**INFORMATION SHOWN**

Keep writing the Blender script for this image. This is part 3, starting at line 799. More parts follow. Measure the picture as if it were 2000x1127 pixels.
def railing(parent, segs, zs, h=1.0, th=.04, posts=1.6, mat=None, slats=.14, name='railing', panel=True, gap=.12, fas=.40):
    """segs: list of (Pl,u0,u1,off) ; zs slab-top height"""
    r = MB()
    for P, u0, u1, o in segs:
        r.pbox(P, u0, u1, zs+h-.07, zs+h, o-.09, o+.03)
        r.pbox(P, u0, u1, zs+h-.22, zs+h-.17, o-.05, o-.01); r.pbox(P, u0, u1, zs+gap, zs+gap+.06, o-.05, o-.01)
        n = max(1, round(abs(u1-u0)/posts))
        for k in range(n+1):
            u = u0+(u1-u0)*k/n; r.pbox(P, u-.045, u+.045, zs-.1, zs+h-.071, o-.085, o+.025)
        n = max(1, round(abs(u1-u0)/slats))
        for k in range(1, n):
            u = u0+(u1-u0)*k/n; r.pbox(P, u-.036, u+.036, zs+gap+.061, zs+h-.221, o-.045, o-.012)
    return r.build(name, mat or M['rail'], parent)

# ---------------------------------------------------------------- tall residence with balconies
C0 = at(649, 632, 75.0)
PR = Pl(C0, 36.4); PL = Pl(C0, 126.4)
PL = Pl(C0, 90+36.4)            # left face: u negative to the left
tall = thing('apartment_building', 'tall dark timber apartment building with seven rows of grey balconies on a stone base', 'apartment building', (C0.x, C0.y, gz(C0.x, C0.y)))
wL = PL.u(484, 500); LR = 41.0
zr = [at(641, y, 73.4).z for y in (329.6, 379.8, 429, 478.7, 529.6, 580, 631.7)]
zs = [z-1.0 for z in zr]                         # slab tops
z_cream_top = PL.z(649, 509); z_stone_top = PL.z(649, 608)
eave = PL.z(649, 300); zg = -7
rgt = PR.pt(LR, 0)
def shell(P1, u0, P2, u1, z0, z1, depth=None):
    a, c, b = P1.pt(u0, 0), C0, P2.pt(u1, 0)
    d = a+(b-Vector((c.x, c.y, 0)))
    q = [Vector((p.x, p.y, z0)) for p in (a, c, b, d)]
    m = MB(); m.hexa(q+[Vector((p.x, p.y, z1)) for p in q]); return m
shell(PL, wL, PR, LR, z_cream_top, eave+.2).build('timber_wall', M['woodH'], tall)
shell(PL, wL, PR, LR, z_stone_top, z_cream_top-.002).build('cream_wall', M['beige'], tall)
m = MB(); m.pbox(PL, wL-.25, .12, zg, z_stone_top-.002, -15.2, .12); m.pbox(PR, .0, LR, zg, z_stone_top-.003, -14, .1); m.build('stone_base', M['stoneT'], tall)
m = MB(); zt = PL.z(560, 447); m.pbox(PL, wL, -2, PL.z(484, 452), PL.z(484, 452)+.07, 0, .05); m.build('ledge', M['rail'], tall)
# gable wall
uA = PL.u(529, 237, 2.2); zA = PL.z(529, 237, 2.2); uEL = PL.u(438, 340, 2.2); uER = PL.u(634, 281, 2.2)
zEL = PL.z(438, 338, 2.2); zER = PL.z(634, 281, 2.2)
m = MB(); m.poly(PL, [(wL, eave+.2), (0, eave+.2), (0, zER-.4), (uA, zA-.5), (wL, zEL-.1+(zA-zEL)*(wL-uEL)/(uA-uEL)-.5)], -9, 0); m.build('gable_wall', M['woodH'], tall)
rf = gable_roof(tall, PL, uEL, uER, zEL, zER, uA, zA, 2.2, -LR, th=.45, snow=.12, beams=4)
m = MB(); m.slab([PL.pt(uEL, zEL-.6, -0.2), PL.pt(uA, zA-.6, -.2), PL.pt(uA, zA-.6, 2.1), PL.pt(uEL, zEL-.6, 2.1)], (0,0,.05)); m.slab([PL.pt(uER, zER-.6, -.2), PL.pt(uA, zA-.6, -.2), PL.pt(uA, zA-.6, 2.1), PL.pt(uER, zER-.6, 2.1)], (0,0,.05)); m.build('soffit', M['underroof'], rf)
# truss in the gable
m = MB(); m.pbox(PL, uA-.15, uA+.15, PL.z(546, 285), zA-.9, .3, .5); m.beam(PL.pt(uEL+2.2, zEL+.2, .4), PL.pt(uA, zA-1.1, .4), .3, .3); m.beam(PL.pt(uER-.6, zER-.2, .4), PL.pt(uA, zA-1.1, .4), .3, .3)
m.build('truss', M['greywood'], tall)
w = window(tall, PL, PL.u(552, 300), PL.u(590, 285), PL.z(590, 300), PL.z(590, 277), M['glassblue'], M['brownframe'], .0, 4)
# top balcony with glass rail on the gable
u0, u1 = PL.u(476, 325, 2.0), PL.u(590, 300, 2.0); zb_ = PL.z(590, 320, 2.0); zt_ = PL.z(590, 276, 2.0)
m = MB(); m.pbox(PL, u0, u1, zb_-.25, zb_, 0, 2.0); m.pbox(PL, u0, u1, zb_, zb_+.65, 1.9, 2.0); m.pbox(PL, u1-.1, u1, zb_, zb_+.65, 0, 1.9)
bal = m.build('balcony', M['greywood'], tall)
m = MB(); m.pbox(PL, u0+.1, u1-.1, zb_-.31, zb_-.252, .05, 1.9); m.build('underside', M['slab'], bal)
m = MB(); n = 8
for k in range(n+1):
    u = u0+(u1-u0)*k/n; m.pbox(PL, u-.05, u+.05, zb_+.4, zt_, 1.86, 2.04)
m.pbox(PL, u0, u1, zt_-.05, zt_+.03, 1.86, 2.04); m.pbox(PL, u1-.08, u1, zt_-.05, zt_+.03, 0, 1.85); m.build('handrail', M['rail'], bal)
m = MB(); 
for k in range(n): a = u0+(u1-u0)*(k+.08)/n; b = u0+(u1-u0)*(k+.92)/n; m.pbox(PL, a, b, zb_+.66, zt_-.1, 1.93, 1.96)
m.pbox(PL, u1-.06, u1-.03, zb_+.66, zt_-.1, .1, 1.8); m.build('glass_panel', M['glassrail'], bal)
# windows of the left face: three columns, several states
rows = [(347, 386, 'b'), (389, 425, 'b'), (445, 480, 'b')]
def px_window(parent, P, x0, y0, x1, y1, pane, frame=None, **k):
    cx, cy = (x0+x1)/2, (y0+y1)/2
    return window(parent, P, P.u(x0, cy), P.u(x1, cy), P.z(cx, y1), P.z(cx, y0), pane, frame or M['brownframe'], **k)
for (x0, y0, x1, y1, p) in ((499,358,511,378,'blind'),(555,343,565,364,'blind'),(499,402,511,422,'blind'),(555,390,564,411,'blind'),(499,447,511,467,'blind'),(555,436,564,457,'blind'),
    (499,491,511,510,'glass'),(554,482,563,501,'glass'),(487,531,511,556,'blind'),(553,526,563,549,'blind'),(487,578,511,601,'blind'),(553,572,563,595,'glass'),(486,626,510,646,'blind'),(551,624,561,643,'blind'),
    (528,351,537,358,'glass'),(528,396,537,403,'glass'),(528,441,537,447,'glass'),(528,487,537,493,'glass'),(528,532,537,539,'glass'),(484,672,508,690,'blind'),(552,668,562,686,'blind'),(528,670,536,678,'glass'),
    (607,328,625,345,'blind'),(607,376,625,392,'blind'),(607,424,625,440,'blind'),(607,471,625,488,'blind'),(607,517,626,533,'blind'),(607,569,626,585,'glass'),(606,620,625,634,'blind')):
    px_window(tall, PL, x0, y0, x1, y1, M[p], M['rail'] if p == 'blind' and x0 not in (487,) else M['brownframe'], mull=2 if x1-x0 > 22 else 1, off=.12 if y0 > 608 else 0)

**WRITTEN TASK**
Select every line above that contains the word "slab", and copy it.

**CORRECT RESPONSE**
    """segs: list of (Pl,u0,u1,off) ; zs slab-top height"""
zs = [z-1.0 for z in zr]                         # slab tops
m = MB(); m.slab([PL.pt(uEL, zEL-.6, -0.2), PL.pt(uA, zA-.6, -.2), PL.pt(uA, zA-.6, 2.1), PL.pt(uEL, zEL-.6, 2.1)], (0,0,.05)); m.slab([PL.pt(uER, zER-.6, -.2), PL.pt(uA, zA-.6, -.2), PL.pt(uA, zA-.6, 2.1), PL.pt(uER, zER-.6, 2.1)], (0,0,.05)); m.build('soffit', M['underroof'], rf)
m = MB(); m.pbox(PL, u0+.1, u1-.1, zb_-.31, zb_-.252, .05, 1.9); m.build('underside', M['slab'], bal)